History will record the striking symmetry of what has transpired. The same President Trump who: Deployed the full force of the United States Navy to the Persian Gulf; Coordinated with Israel to eliminate the entire senior leadership of the IRGC thugs; Watched as the father of Mojtaba Khamenei — the Supreme terrorist himself — killed in the opening hours of the conflict; Effectively told the people of Iran: "Rise up. Take control of your government institutions. Help is on the way." ... is now the same President Trump who appears willing to legitimize Mojtaba Khamenei as a negotiating partner, to offer a ceasefire that halts the momentum of Iranian popular resistance, and to seek a nuclear deal with the surviving remnants of a regime whose hands are soaked in the blood of its own people. We ask, with all the force of our broken but undefeated hearts: What happened? Was it the Strait of Hormuz and the pressure of oil markets? Was it the advice of diplomats more comfortable with stability than with justice? Was it the conniving Chinese or Russian tyrants? Was it the seductive simplicity of a "deal" — the kind of transaction that looks good on paper and photographs well at a signing ceremony — regardless of what it costs the people who have no seat at the table? We do not know the full answer Mr. President. But we know this: we, the people of Iran are watching. And forty million of them are asking the same question you have so often asked of others — "Where is the respect?"

The Ghost of Jimmy Carter

Mr. President, you have spent much of your political career defining yourself in opposition to weakness, to appeasement, to the kind of feckless foreign policy that signals to the world's tyrants that they can act with impunity. You have held no one in greater contempt than those American leaders who made America look small and disrespected. We, the Iranian people, have our own memory of such a leader. His name was Jimmy Carter. In 1979, as the fake, deep state orchestrated revolutionary tide rose against our beloved King — Mohammad Reza Pahlavi, a monarch who was imperfect as all leaders are imperfect, but who was leading Iran toward modernization, toward education, toward a place among the community of free nations — President Carter betrayed him. He withdrew American support at the critical moment. He allowed the forces of Khomeini terrorism to fill the vacuum. He opened the door through which forty-six years of darkness walked into our country. To this day, the name of Jimmy Carter is spoken among Iranians with a bitterness that transcends politics. He did not merely make a diplomatic error. He stabbed a rapidly growing nation in the back. He handed twenty million women the black shroud of the hijab. He handed a generation of young Iranians the noose, the firing squad, and the torture chamber. If you, Mr. President — you, who were named on street banners and cheered in the plazas of free cities by people who never cheer anyone — if you now extend a lifeline to the murderous regime that massacred 42,000 of our children just in two days, you will not merely lose their respect. You will join Jimmy Carter in the hall of those who, at the moment history demanded greatness, chose a “deal” instead. The disrespect that will follow — from a people who loved you as they have loved few foreign leaders in their history — will be immeasurably worse than anything the Islamist Regime's proxies could ever manufacture. It will be the disrespect of the genuinely betrayed.

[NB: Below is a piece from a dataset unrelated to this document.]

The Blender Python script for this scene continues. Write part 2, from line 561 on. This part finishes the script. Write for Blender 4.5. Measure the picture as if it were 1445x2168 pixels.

Our Position: Immovable, Unconditional, Non-Negotiable

And so, finally, let this letter serve as notice — clear, unambiguous, and permanent — to President Trump, to his administration, to the negotiators in Muscat and Geneva and wherever else these conversations are taking place, and to Mojtaba Khamenei himself, hunched over his courier notes in whatever bunker-mousehole he now inhabits:

We, the people of Iran, have not moved an inch.

Your rapprochement with the terrorist, murderous regime changes nothing for us. Your memorandum of understanding binds us to nothing. Your sixty-day ceasefire is your business, not ours. We represent twenty million organized members and tens of millions of sympathizers of the Liberal Democratic Party of Iran, and we speak for the soul of a nation. Our demand is singular, total, and absolute: The complete and unconditional end of the Islamist terrorist Regime of Iran. Not a reformed Islamic Republic. Not a moderated Islamic Republic. Not an Islamic Republic with a better nuclear deal and slightly fewer executions. The end of it — root and branch, institution and ideology, from the Supreme Leader's office to the last IRGC checkpoint. And in its place: the restoration of Iran's legitimate constitutional order — the Constitution of 1906, the oldest and most proudly democratic constitution in the history of the Middle East, which was never legitimately superseded. The Islamic Republic was not a revolution. It was a fraud — a theft of a people's future, conducted at gunpoint, ratified by terror, and sustained for forty-six years by the blood of the innocent. It was, from its very first day, legally void. That constitution stands. It has always stood. And on the day Iran is free, it will stand again as the foundation upon which a new, democratic, pluralistic, and outward-looking Iranian government will be built — a government that will, we promise, be the most reliable partner the United States and the free world have ever had in the Middle East.

A Final Word to President Trump

Mr. President, you still have a choice. The greatest leaders in history are not those who never wavered. They are those who, when they recognized a wrong turn, had the courage to correct it. It is not too late to remember what you were to the Iranian people in those extraordinary days of February 2026 — not a foreign president, but a symbol of hope. The forty million who chanted your name are still there. The twenty million young Iranians who dream of a free, liberal democratic, secular Iran are still there. The fifty thousand political prisoners are still there, waiting. Do not trade their freedom for a sixty-day ceasefire and a photo opportunity with a butcher who communicates by courier from a mousehole bunker. The streets of Tehran are waiting to be named after you — permanently, in marble, in a free country. But only if you earn it.